Example 1

You are preparing to bake some birthday cupcakes but you need ingredients. Since your cake will be complicated, you need ingredients from two stores (Store A and Store B). Because of all the construction, your usual fastest routes are all messed up. 

Search 1: Home to Store A

Step 1 is to add the initial state to the priority queue and then to grab it.  This is shown below.

Since Home is not the goal node, we must add the children of home to the fringe.  This adds F, E, and C as shown below.  Note that we keep track of the heuristic values (f, g, and h) in the search tree.  We choose C because its score (F = 6) is the lowest.

None of F, E, or C are the goal node so again we must add the children to the fringe.  One note, C is able to reach E directly.  We show this in the tree but do not connect it in since it is not a lower cost option than what is already in the tree (F = 7 in the direct route to E whereas F = 11 in the indirect route).  Since Store A is the lowest cost option, we pull it from the queue and we are done with the first search.

Note that the final path taken is the path from the goal to the root (then reversed):  Home to C to Store A.

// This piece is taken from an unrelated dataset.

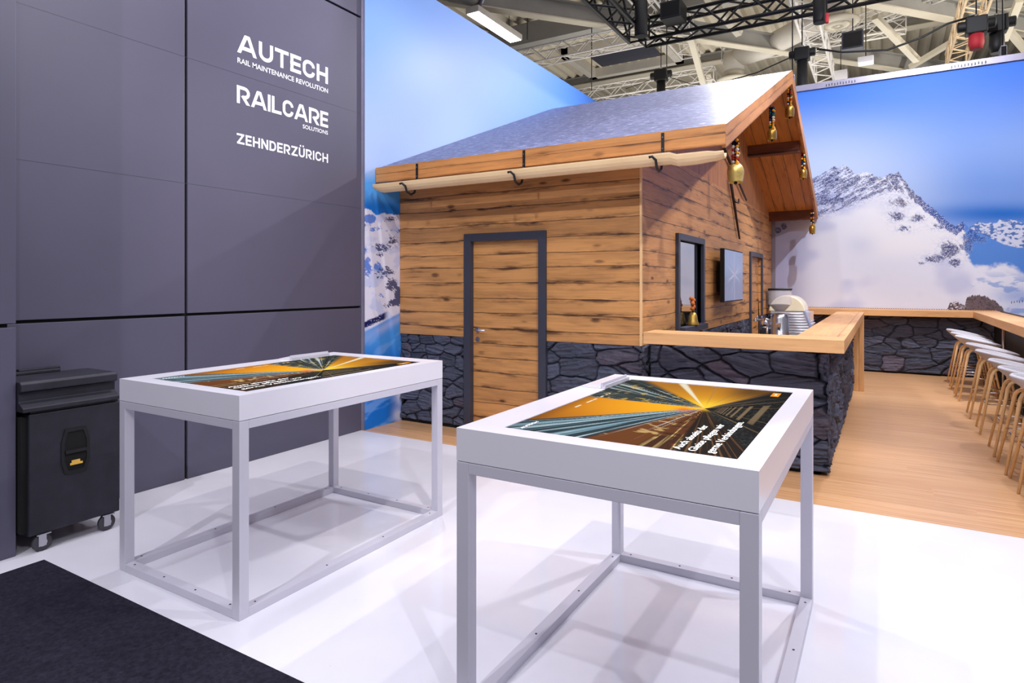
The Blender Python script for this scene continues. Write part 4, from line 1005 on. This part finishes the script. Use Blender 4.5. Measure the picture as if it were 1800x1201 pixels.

Search 2: Store A to Store B

Now we will search from Store A to Store B.

Step 1 is always to put the initial state into the queue.

Since Store A is not our goal node, we need to add the children of Store A to the fringe.

Again, none of these are the goal node so we proceed to the lowest cost node.  In this case, that is node C, which is marked as #2 here.

Note that for the step shown above, we considered both D an E but neither is lower-cost than their original entries in the priority queue and thus both are show dashed.   Now time for a big important note:  make sure you go to the lowest cost node in your fringe next!  That is D here! (marked #3).

D has several paths but all of them except for K have already been explored.  Thus only K is added to the fringe.  Note that K is the lowest cost option and therefore becomes #4 in the search.

As before, K can visit several paths but G is higher cost and thus is not added.  J is added and is now the lowest cost node in the fringe and becomes #5 in the search order.

Finally, J can reach G again (but higher cost) and Store B, which is the goal and the lowest cost in the fringe.  The search stops when we will the goal node from the fringe.

Note that the final path taken is the path from the goal to the root (then reversed).  This means the final path does NOT include the detour to C that the search explored!  The final path is Store A to D to K to J to Store B.